Politics, it seems to me, for years, or all too long, has been concerned with right or left instead of right or wrong.
Richard Armour
howard mcsweeney1- Location: Dover
- Registered: 12 Mar 2008
- Posts: 62,352
8 January 2009
18:4712365could not agree more chris, 5 or 6 generations there and people refer to their "roots".
citizens of the most powerful nation on earth, and they want to be part of somewhere else.
very few of us in this country go back 2 or 3 generations.
8 January 2009
20:3312376But our antecedants matter! We can be seriously committed to our country while maintaining a healthy respect for and interest in our ancestors and their homes. The danger is when the Roots become more important than the Now.
8 January 2009
20:3412377PS - I loved the Cosby routine, Roger......
Guest 653- Registered: 13 Mar 2008
- Posts: 10,540
9 January 2009
08:4112398Thanks Bern - do you mean the above, or the Cosby show ?

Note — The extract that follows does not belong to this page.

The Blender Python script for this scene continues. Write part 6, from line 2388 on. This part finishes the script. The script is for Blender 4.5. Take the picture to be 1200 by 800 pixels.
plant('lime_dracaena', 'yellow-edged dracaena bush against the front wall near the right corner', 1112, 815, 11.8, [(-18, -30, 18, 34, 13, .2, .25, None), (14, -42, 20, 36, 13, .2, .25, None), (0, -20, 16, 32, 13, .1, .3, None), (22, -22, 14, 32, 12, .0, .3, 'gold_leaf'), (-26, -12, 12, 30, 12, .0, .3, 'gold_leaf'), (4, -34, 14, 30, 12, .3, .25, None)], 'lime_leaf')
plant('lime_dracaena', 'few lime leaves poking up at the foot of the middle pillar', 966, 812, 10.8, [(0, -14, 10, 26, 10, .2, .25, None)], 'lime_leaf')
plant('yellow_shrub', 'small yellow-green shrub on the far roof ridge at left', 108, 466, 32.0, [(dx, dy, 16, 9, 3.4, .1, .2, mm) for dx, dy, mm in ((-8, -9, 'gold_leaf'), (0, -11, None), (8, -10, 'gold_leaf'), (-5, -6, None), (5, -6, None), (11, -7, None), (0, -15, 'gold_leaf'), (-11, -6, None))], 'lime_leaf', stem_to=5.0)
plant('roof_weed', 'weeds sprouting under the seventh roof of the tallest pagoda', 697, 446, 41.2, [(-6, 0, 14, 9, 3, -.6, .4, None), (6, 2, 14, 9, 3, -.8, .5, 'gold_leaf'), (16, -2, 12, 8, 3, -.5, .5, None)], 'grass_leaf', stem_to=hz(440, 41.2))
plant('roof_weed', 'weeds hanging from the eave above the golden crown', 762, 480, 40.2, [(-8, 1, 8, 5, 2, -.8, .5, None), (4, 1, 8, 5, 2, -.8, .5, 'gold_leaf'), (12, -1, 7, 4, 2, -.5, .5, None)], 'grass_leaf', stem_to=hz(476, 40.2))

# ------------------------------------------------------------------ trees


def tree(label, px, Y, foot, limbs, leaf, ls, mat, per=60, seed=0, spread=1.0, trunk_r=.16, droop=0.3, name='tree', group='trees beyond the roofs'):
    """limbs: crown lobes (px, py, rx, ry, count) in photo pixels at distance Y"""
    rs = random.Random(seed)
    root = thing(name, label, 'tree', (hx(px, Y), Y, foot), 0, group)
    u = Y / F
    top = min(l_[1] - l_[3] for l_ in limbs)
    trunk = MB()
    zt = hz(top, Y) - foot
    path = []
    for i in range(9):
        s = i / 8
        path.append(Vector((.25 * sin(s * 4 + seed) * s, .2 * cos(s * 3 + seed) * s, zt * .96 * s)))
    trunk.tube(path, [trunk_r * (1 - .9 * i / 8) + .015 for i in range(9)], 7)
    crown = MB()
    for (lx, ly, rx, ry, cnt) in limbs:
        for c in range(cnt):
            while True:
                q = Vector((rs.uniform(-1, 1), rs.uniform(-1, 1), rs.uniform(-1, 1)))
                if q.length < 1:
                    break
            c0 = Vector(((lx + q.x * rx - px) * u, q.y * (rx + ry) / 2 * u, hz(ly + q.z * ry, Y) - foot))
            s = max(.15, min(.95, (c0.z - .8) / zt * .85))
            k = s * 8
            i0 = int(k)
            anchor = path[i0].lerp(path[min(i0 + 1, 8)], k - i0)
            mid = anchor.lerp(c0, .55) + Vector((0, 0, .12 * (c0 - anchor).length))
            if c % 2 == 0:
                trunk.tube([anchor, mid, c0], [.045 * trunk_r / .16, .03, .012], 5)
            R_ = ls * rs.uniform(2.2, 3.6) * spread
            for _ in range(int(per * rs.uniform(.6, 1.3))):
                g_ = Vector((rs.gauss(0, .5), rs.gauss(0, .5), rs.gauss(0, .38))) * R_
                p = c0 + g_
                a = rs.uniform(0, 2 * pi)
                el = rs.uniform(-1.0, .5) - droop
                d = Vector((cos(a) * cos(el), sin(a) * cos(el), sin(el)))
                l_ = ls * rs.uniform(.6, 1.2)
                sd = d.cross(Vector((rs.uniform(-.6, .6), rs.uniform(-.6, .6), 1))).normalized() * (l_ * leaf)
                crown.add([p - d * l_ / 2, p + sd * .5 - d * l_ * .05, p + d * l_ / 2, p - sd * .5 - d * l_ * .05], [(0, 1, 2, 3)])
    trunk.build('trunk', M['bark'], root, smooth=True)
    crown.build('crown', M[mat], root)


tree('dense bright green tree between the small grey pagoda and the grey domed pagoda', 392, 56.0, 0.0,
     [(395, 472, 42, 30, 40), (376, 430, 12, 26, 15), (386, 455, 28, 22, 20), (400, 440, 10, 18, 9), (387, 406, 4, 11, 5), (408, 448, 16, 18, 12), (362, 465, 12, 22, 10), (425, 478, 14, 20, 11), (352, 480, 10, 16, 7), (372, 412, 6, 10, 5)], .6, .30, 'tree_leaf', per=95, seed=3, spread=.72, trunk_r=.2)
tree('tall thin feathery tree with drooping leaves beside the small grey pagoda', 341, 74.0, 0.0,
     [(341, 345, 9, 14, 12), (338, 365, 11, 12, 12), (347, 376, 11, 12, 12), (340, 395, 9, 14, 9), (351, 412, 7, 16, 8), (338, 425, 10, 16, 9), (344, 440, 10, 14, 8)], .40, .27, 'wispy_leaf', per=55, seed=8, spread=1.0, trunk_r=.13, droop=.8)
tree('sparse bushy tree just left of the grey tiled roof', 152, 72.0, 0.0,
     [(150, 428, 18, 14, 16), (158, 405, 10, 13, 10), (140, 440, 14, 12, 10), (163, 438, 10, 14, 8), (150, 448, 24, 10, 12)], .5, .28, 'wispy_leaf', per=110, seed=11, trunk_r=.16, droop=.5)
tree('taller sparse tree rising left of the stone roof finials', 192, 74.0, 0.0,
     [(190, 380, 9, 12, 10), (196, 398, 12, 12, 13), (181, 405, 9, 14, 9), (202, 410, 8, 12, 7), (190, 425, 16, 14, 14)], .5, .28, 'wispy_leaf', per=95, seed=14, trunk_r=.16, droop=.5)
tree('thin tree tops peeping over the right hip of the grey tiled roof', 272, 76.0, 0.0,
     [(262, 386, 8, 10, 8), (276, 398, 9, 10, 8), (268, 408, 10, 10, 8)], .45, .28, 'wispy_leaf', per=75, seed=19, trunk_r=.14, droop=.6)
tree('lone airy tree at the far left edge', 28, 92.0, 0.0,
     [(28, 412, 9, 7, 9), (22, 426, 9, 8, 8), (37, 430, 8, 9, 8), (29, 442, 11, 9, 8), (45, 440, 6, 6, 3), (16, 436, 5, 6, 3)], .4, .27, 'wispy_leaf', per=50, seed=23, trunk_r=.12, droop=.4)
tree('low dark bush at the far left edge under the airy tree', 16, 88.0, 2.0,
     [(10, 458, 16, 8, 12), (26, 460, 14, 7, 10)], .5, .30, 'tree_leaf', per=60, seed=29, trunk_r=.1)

I don't think roots that go back 4, 5 or six generations have any bearing on where one is now; be proud to be what you are; what Bill Cosby is saying is that these guys are Americans - not African Americans, just Americans and as such should take responsibility for their lives and not keep blaming others (white folks).
As I've said on other threads many times, education is the key - to improving one's life.
Brian, the opening posting, was not a comical or comedian-type of comment, it was how Bill Cosby feels ahout the black youth of America, but it could (and does) apply to black people living anywhere outside of Africa.
If more black people thought the same (and not just in America) things would be so different - for everyone.
Roger
9 January 2009
09:3012414Not just black people, any historically repressed group takes time to realise that, actually, the oppression has faded and they need to move on. Irish Catholics have a real reason to feel bitter, but have moved on and away from that, on the whole. Other groups could do the same. It matters that we acknowledge the reasons for the hatred, but that we support groups to move on and up away from the shackles of past wrongs.